REQUIREMENT :: Your task is to copy the listing exactly. Drop any pictures from the copy.

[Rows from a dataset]
** Begin **

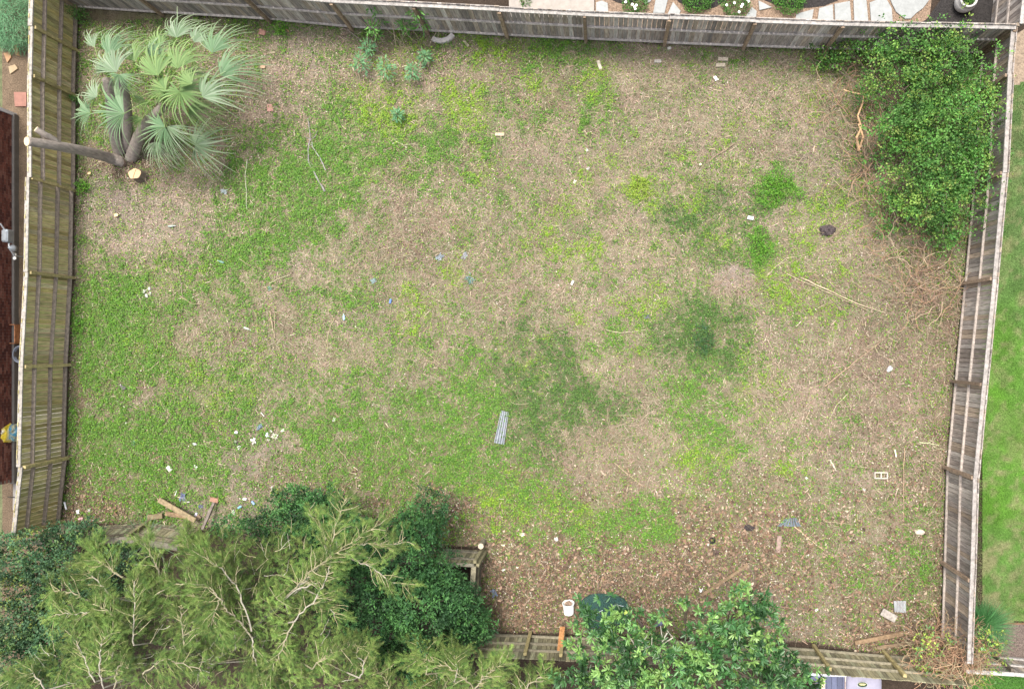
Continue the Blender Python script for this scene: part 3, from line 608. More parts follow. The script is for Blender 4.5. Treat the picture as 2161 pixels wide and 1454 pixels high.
# wooden tray on ground, bag, hose reel, stones, plant
g = P(24, 705, .2); root = empty('wooden_planter_box', (g.x, g.y, 0), 'small orange brown wooden box beside the brick wall', 'box')
for sx, sy, hx, hy in ((-.17, 0, .012, .3), (.17, 0, .012, .3), (0, -.3, .182, .012), (0, .3, .182, .012)):
    MB().box((g.x + sx, g.y + sy, .15), Vector((hx, 0, 0)), Vector((0, hy, 0)), Vector((0, 0, .12)), (.38, .17, .08)).build('side_board', M_rail, root)
MB().box((g.x, g.y, .1), Vector((.155, 0, 0)), Vector((0, .285, 0)), Vector((0, 0, .02)), (.12, .07, .05)).build('bottom', M_soil, root)
g = P(34, 748, .3); m = MB()
for k in range(3): 
    m.tube([(g.x + .2 * math.cos(t), g.y + (.24 + .01 * k) * math.sin(t), .12 + .04 * k) for t in [2 * PI * i / 18 for i in range(19)]], .018, (.25, .28, .34), 6)
setp(m.build('garden_hose', M_plast), 'coiled grey garden hose on the ground by the brick wall', 'hose')
g = P(16, 915, .3); root = empty('plastic_sack', (g.x, g.y, 0), 'yellow blue and white plastic sack beside the brick wall', 'sack')
def crumple(c, rx, ry, rz, col, nn=14, j=.25, m=None, cols=None):
    m = m or MB(); vs = []; fs = []; k0 = 7
    for i in range(k0 + 1):
        ph = PI * i / k0
        for k in range(nn):
            t = 2 * PI * k / nn; q = 1 + R.uniform(-j, j)
            vs.append((c[0] + rx * math.sin(ph) * math.cos(t) * q, c[1] + ry * math.sin(ph) * math.sin(t) * q, c[2] + rz * math.cos(ph) * q))
    for i in range(k0):
        for k in range(nn):
            l = (k + 1) % nn; fs.append((i * nn + k, (i + 1) * nn + k, (i + 1) * nn + l, i * nn + l))
    m.add(vs, fs, col)
    if cols:
        b = len(m.v) - len(vs)
        for i in range(len(vs)): m.c[b + i] = R.choice(cols)
    return m
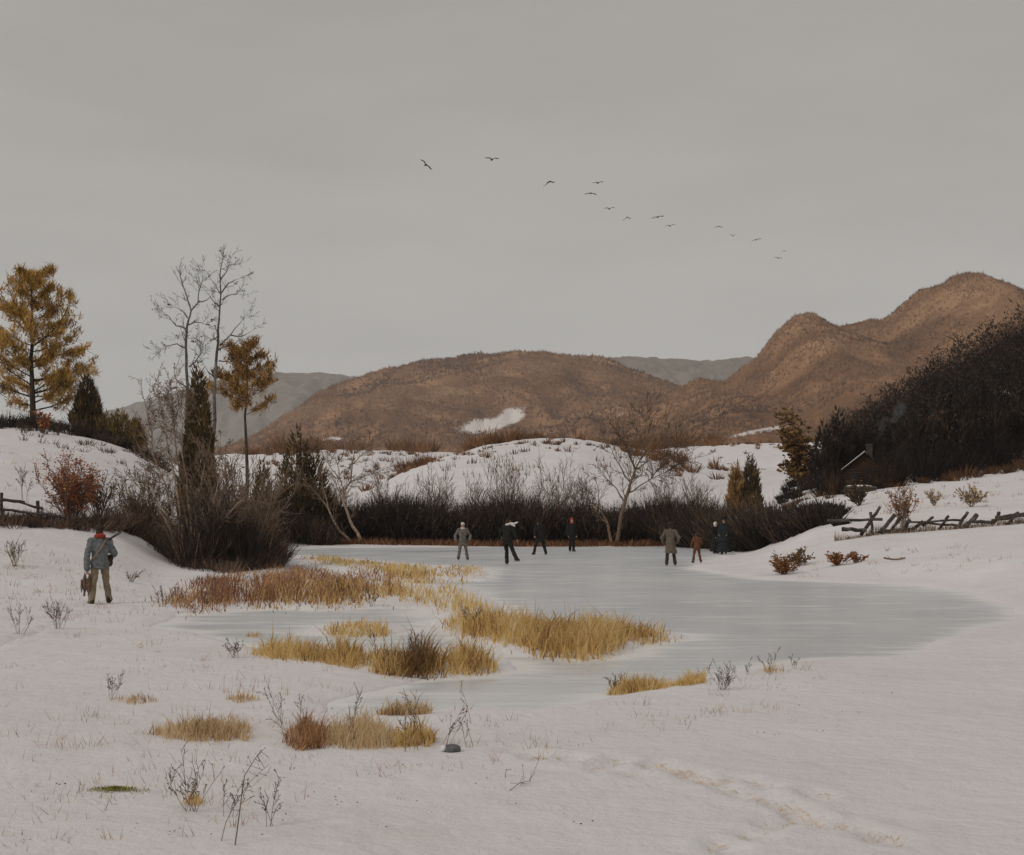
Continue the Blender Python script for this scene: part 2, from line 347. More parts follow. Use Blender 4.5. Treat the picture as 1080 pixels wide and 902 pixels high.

** End **

SOLVED EXERCISE ::
Continue the Blender Python script for this scene: part 3, from line 608. More parts follow. The script is for Blender 4.5. Treat the picture as 2161 pixels wide and 1454 pixels high.
# wooden tray on ground, bag, hose reel, stones, plant
g = P(24, 705, .2); root = empty('wooden_planter_box', (g.x, g.y, 0), 'small orange brown wooden box beside the brick wall', 'box')
for sx, sy, hx, hy in ((-.17, 0, .012, .3), (.17, 0, .012, .3), (0, -.3, .182, .012), (0, .3, .182, .012)):
    MB().box((g.x + sx, g.y + sy, .15), Vector((hx, 0, 0)), Vector((0, hy, 0)), Vector((0, 0, .12)), (.38, .17, .08)).build('side_board', M_rail, root)
MB().box((g.x, g.y, .1), Vector((.155, 0, 0)), Vector((0, .285, 0)), Vector((0, 0, .02)), (.12, .07, .05)).build('bottom', M_soil, root)
g = P(34, 748, .3); m = MB()
for k in range(3): 
    m.tube([(g.x + .2 * math.cos(t), g.y + (.24 + .01 * k) * math.sin(t), .12 + .04 * k) for t in [2 * PI * i / 18 for i in range(19)]], .018, (.25, .28, .34), 6)
setp(m.build('garden_hose', M_plast), 'coiled grey garden hose on the ground by the brick wall', 'hose')
g = P(16, 915, .3); root = empty('plastic_sack', (g.x, g.y, 0), 'yellow blue and white plastic sack beside the brick wall', 'sack')
def crumple(c, rx, ry, rz, col, nn=14, j=.25, m=None, cols=None):
    m = m or MB(); vs = []; fs = []; k0 = 7
    for i in range(k0 + 1):
        ph = PI * i / k0
        for k in range(nn):
            t = 2 * PI * k / nn; q = 1 + R.uniform(-j, j)
            vs.append((c[0] + rx * math.sin(ph) * math.cos(t) * q, c[1] + ry * math.sin(ph) * math.sin(t) * q, c[2] + rz * math.cos(ph) * q))
    for i in range(k0):
        for k in range(nn):
            l = (k + 1) % nn; fs.append((i * nn + k, (i + 1) * nn + k, (i + 1) * nn + l, i * nn + l))
    m.add(vs, fs, col)
    if cols:
        b = len(m.v) - len(vs)
        for i in range(len(vs)): m.c[b + i] = R.choice(cols)
    return m
Continue the Blender Python script for this scene: part 2, from line 347. More parts follow. Use Blender 4.5. Treat the picture as 1080 pixels wide and 902 pixels high.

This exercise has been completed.